I’m pleased to announce the release of
scikit-survival 0.17.2.
This release fixes several small issues with packaging scikit-survival
and the documentation.
For a full list of changes in scikit-survival 0.17.2, please see the
release notes.
Most notably, binary wheels are now available for Linux, Windows, and macOS (Intel).
This has been possible thanks to the cibuildwheel
build tool, which makes it incredible easy to use GitHub Actions for building
those wheels for multiple versions of Python.
Therefore, you can now use pip
without building everything from source by
simply running
pip install scikit-survival
As before, pre-built conda packages are available too, by running
conda install -c sebp scikit-survival
Support for Apple Silicon M1
Currently, there are no pre-built packages for Mac with Apple Silicon M1
hardware (also known as macos/arm64
).
There are two main reasons for that. The biggest problem is the lack of
CI servers that run on Apple Silicon M1. This makes it difficult to
systematically test scikit-survival on such hardware.
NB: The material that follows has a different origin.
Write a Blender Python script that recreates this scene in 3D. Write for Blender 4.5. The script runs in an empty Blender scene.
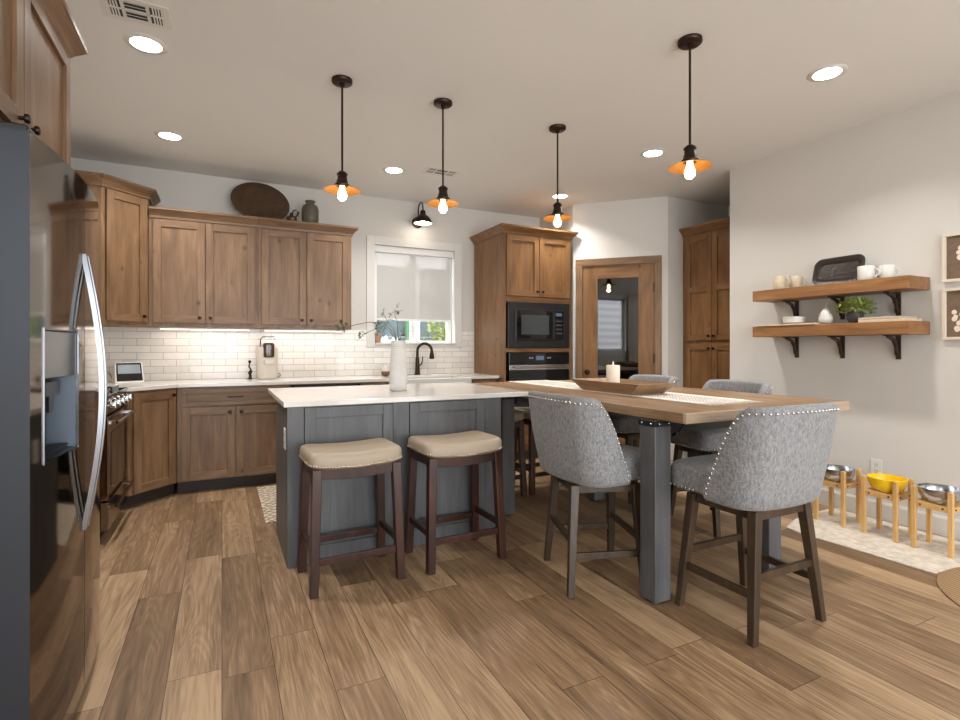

Second, some of scikit-survival’s dependencies do not offer wheels
for macos/arm64
yet, namely ecos
and osqp.
However, conda-forge figured out a way to
cross-compile packages, and do offer
scikit-survival for macos/arm64.
I tried to adapt their conda recipe, but failed to achieve a working
cross-compilation process so far.
Cross-compiling with cibuildwheel
would be an alternative, but currently
doesn’t make much sense if run-time dependencies ecos
and osqp
do not
provide wheels for macos/arm64
.
I hope these issues can be resolved in the near future.